2003 and R v B CA281/98 12 November 1998. He argued that, while these decisions were all fact specific, they did assist in determining the appropriate sentencing range for this case.

Respondent’s case


[15] Mrs West argued that the cases relied on by the Crown were factually more serious than what occurred here and that, although the term of 12 months’ imprisonment was merciful, it was not outside the available sentencing range.

Discussion


[16] This case is about a mature man, without relevant previous convictions, who was found by the jury to have regularly used an 11 year old girl, who was virtually his stepdaughter, for his sexual gratification over a substantial period of time. To achieve his ends he made threats. This was a gross breach of trust. The complainant was under 12 and this offending happened in her own home and in her own bed, a place which should have been a total sanctuary.

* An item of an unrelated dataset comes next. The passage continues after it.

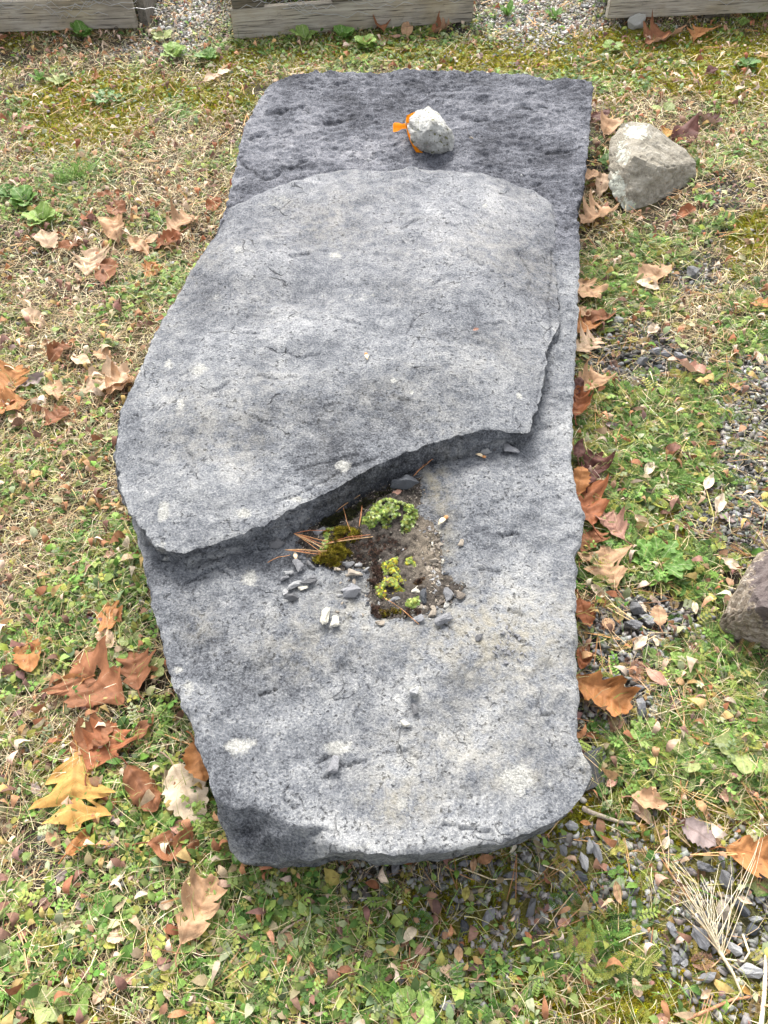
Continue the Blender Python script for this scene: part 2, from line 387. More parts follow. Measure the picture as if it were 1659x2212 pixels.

[17] However the previous decisions are read, and whatever emphases are put on individual facts, it is impossible to conclude anything other than that a sentence of

12 months was inadequate. There was no plea. There was a grudging acknowledgement of responsibility and still, even in a pre-sentence report, an endeavour to suggest some culpability on the young complainant. Previous good character becomes a somewhat hollow concept when offending occurs several times a week over the best part of a year.

Conclusion


[18] This is the Solicitor-General’s appeal and therefore any increase in sentence should be the minimum which is consistent with the total offending and the actual culpability.

[19] In our view that means a sentence of not less than two years’ imprisonment.

[20] Leave to appeal is accordingly granted. The sentence of 12 months’ imprisonment is quashed and is substituted with a sentence of two years’ imprisonment. The application for leave to apply for home detention was not under challenge and will remain.